Wow, they actually HAVE pig's ass...AND they cooked it right.


We went to two shows that evening.  The first was Fernandez, "America's premiere comedy hypnotist."  Not only wasn't he funny, but he failed to hypnotize most of the folks on stage.  He did, however, succeed in convincing many audience members to walk out.  Well done, sir.
The second was "hilarious comedian" Cary Long.  The moment they announced him as a "5-time winner of Star Search", I looked at Tina and groaned.  That show hasn't been on the air in 15 years, and that's your claim to fame?!  Time to retire; him from comedy and us to our stateroom.

Day 5 - 3/3 - Bonaire, Netherlands Antilles

The name of this island makes me giggle like an 7th grader learning about reproduction.  


It's pronouced Bow-Nair, as in "Sacre Bleu! That beautiful mademoiselle is giving me a Bonaire!"
The last time we were on this island, Tina retired from scuba diving because of difficulties equalizing the air pressure in her ears at depth.  It's unfortunate because it's one the world's top diving destinations.  Here's the beach where she quit last time:


We did a bit of shopping, grabbed a daquiri, and walked along the beach.

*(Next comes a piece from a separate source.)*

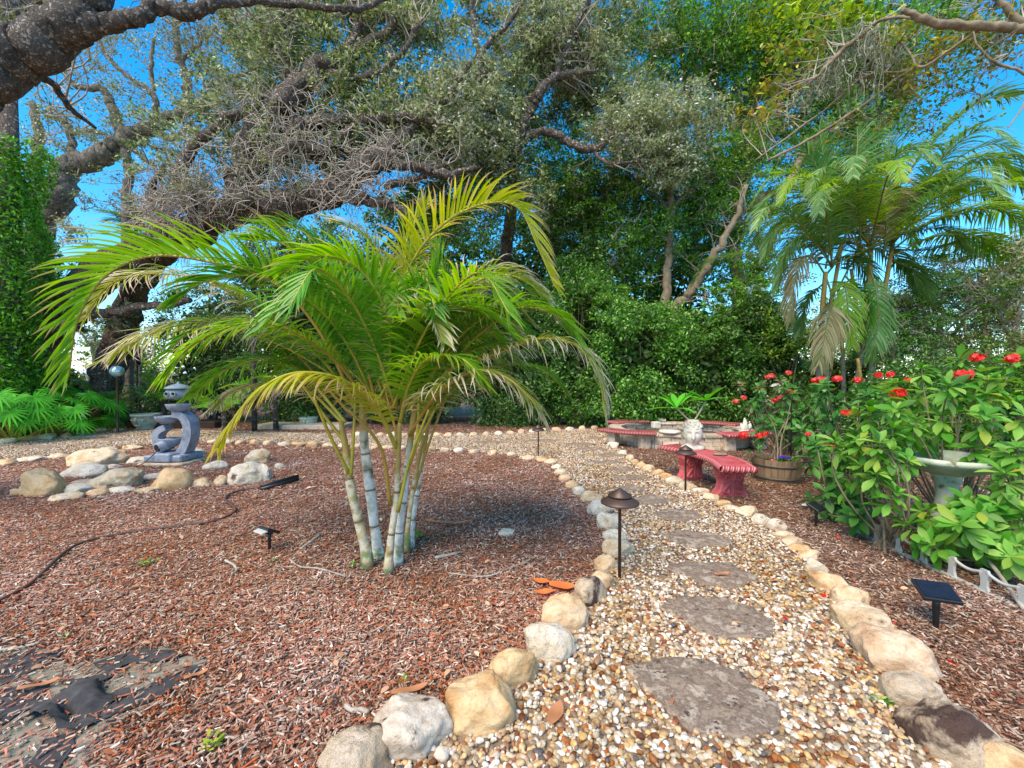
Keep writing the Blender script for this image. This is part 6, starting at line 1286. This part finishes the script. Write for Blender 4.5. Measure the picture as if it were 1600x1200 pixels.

Since this was an early departure day and there wasn't alot to do in town, we headed back to the ship, but not before spotting this old man at an internet cafe...


...playing Farmville.  So sad.
We got back on the ship in time to watch the ice carving demonstration.  The sculptors begin with two 300+lb ice blocks...


...and started chiseling them down...



...to a finished sculpture.



Unfortunately, we failed to elect a Pope while onboard.


Bonaire (hee-hee) is a big exporter of sea salt.  I believe half of this is used to season the food at Macaroni Grill.


I wish I had some of that salt now so I could rub it into my eyes.


We went below deck for another trivia beat down followed up by another waste of $20 at Tina's favorite.


Feeling dejected on this winless cruise yet elated with alcohol, Tina and I shower up, eat dinner, and go to an invitation only Captain's cocktail party for return customers.  Tina met the Captain...


...and I won a raffle for a bottle of champagne.


Next, we played the Passenger Family Feud gameshow onstage and destroyed every team we played.  Our prize?  Another bottle of champagne!!  Time to get drunk...




...and check out some more produce sculptures...



...before this creepy eggplant baby scared us away...


...and we wound up at the top deck for a PARTY!!



We drunkenly stumble back to our rooms with a plate full of snacks.  The rest is a none of your business (wink).

Day 6 - 3/4 - Grenada


Pronounced "grah-NAY-dah", which is coincidental because this island should be blown up.  We'd been here before and found the vendors to be very aggressive.  They'll grab you and pull you towards their wares, and you have to yell at them "LOOK!  I didn't travel 500 nautical miles to buy your fucking nutmeg!  PISS OFF!!"
With that in mind, we decided against going into town and instead booked our first shore excursion, which of course was a "booze cruise."  Here's the boat that we hopped on:


The crew began handing out rum punch right away.  Tina did not like it at all because it was flavored with nutmeg, and instead grabbed a beer.  I wasn't a big fan of the punch either, but after the first 3-4 glasses, it was just lovely.  We took a few photos on the way to a private beach...



...as Tina sipped on beer...


...and we listened to the steel drum band.


We stayed at the beach for about 2 hours, splashing in the ocean as the crew was bringing trays full of rum punch off the boat and wading out to us in the waist high water.  After about 10 drinks, I began calling our waiter "LeBron."


And I think this lady was on Everybody Loves Raymond.


On the way back to the cruise ship, all the drunken people starting doing the conga...


...and the limbo.




Raise your hand if you're drunk!


We got back to the pier, high-fived our fellow booze-cruisers, and ambled back to our ship.  We went to a wine and cheese tasting before drinking a bottle of cabernet with dinner and to be honest the rest of the evening was a blur.  We did take this photo for some reason:


Yeah, we definitely need to go to bed before we embarrass ourselves any further.